By the way, I’m squeamish and take a great amount of pride in that I want to ensure I stay, forever, disgusted and non-desensitized to the sight of heinous violence. Obviously, I cannot control what others do, and if you have a stronger stomach than me, good for you… it’s just that I think that the debate about GTA and videogame violence is seriously misaligned when we fail to realize that it’s impossible to play GTA without running people over like Pac-Man dots and hearing their spines snap beneath your tire. People who speak breathlessly about its openness and freedom rightly recognize its innovative gameplay, but fail to realize it’s a crime-spree simulator through and through, and it desensitizes children around the world to the horrors of violence by making it look routine, everyday, and the legitimate means to an end. Those kids who shot into a street, inspired by GTA, had no idea what they were doing… decision-making doesn’t develop fully in your brain until you’re an adult, and even though these kids seemed to be doing something particularly stupid, it’s easy to recognize the importance of keeping these games out of the hands of children so that they do not think of violence as something routine and laughable, or have it impair their ability to see the world in a just and moral way. Again, this isn’t a cry for censorship because videogames are immutably an art form, and parents need to make the ultimate choice about what is okay for their household and their children. I just think we need to get serious about GTA and Manhunt and set them apart from, say, Parasite Eve (long ago rated M for some skin and violence), Halo (rated M for full-blown gore in the context of war), or Dead or Alive X-Treme Beach Volleyball (rated M for the most salicious, pre-adolescent sexual content ever to be slapped upon a frail skeleton of gameplay–it’s beautiful, but it’s digusting) by giving AO-meriting games the AO rating they so richly deserve. You can’t–you shouldn’t–be able to dumb down either game to M. Their AO games to their core. Until we get serious about this, politicians who say that the ratings mislead parents are sadly right.

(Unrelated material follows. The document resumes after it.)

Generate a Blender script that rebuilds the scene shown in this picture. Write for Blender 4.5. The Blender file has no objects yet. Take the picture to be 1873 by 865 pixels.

I saw Sin City once, and I nearly barfed… but it was a work of art, so it’s not my right to say people shouldn’t see it. It’s harsh content is why it’s rated R… which I think is a bit harsher than games’s M.
The ESRB needs to get tough and hold onto the AO rating when it’s warranted, and not let game publishers talk them down with token concessions. Otherwise, the game ratings system will be meaningless, and the industry will be ripe for the picking by opportunistic politicians eager to court the “family values” vote (and not afraid to look really stupid, since everybody in American politics seems to these days).

UPDATE: That didn’t take long. Hold firm, ESRB, hold firm.


1 Comment »

  1. It’s always nice to see a thoughtful article on games. One comment, though – the ESRB is very firm in their ratings and they don’t “let game publishers talk them down with token concessions,” rather developers make sweeping changes in order to comply with ESRB requirements. If anything the ESRB should be considered an example to be followed by the MPAA – they’re the ones who’ve politicized media ratings in order to placate studios and producers.

    What frustrates me is the willingness among retailers to stock ubiquitous “unrated!!!!” cuts of movies while they refuse to touch an unrated game with a ten-foot pole. Actually, a retail structure that puts such an absurd amount of power in the hands of the retailer is what really frustrates me.